“Was not their mistake once more bred of the life of slavery that they had been living?—a life which was always looking upon everything, except mankind, animate and inanimate—‘nature,’ as people used to call it—as one thing, and mankind as another, it was natural to people thinking in this way, that they should try to make ‘nature’ their slave, since they thought ‘nature’ was something outside them” — William Morris


Thursday, July 29, 2010

Expressionist Ecology

Graham Harman has a wonderful post up about Pierrot Lunaire.
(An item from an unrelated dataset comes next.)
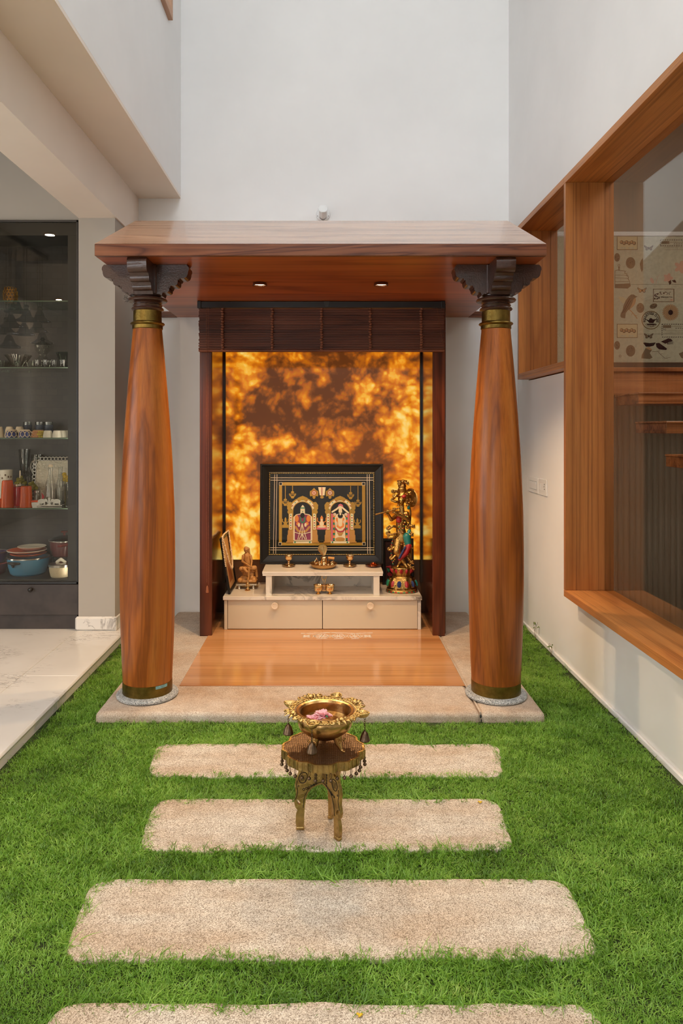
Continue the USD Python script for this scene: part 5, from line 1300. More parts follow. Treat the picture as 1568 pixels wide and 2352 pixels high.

My favorite is “Der Kranke Mond”:
You nocturnal moon, sick to death,
There on the black cushion of the sky
Your face, so swollen with fever
Enchants me, like a strange melody.

An unhealing love wound
Kills you, with longing, deeply smothered,
You nocturnal moon, sick to death
There on the black cushion of the sky.

The lover, who in sensual delirium
Goes without thinking to his lover
Delights in the play of your beams,
Your bleached, agony-wrenched blood
You nocturnal moon, sick to death.
I just finished yet another essay on dark ecology that quoted this one by Gottfried Benn:
Oh that we were our primordial ancestors
Small lumps of plasma in a sultry swamp.
Life and death, conception and birth—
All emerging from those juices soundlessly.

A frond of seaweed or a dune of sand,
Formed by the wind and bound to the Earth.
Even a dragonfly's head or the wing of a gull
Would be too remote and mean too much suffering.
In my view there needs to be more ecological poetry like this—expressionist, “decadent” and gothically dark.